The next year, with the date moved to October, organizers brought in cowboy movie star Roy Rogers to boost attendance, which began a tradition of featuring celebrities that continues today (Rogers returned several times, and appeared with his wife, Dale Evans, in 1967 and 1970).
A fire destroyed the North Little Rock fairgrounds in 1941, and the next fair wasn’t until 1944 in Pine Bluff, according to the Old State House timeline. World War II forced the fair’s cancellation in 1945.
In 1945, a permanent site was established south of Roosevelt Road in Little Rock. Today the fairgrounds, which include Barton Coliseum, have spread to 135 acres.
Construction began on the 6,750-seat coliseum, named for Thomas H. Barton, in 1948. The 1949 rodeo was held there, even though the roof wasn’t finished, according to the Old State House. The coliseum was completed in 1952.
Photos of the building under construction are part of the current show, Maack says.
★★★
Maack is flipping through fair programs from over the years.
“I love this,” she says, selecting one from the ’50s with an ad for the musical Goin’ Places. “Back then, the entertainment was Broadway musicals.”

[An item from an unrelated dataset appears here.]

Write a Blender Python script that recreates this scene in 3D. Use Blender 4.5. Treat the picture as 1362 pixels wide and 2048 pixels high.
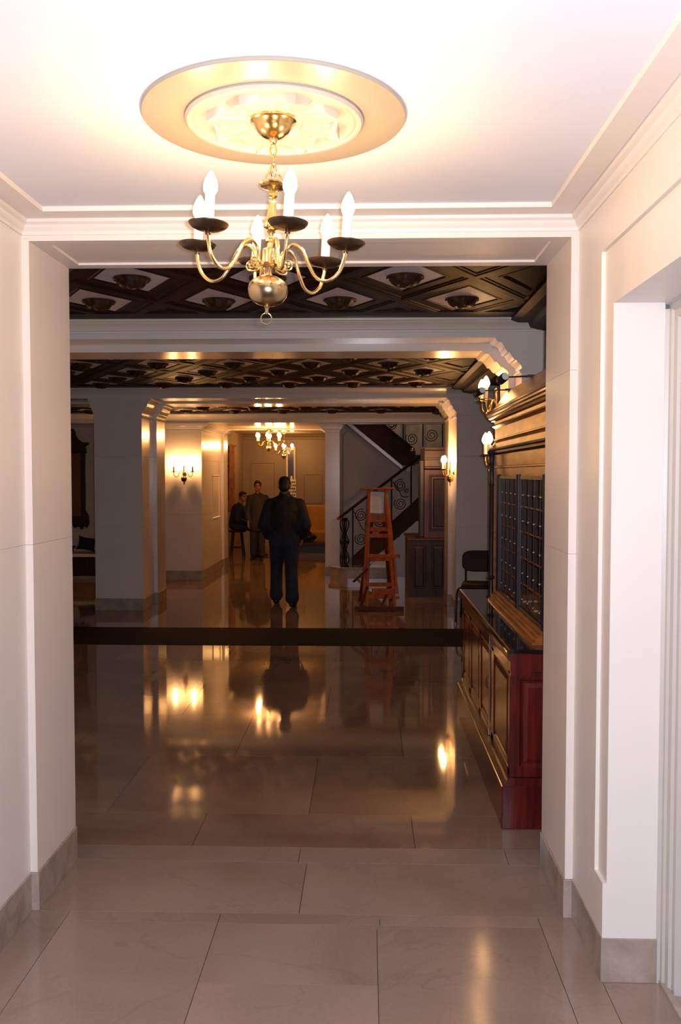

Later, she is standing in front of an ornately engraved leather saddle presented to the 1966 Rodeo Queen. The same saddle has been awarded to the new queen every year since then, Maack says.
(Not this year, however, as there is no rodeo on the fair schedule.)
Maack and Gatewood are still combing through the concert posters, signed instruments and other memorabilia from the coliseum and the State Fair, but they are also on the lookout for any other fair or Barton Coliseum-related goodies that might be shoved
in a drawer or stashed in a closet.
“We would love to use this opportunity of this exhibit to solicit additional donations of artifacts to augment this already substantial collection,” Gatewood says.
And there could easily not have been a collection at all, Maack says, but the fair association thankfully had an eye toward posterity.
“We’re really appreciative for what they have saved so far. You have got to admire them. There is so much history out there. It’s such a large part of the lives of so many people.”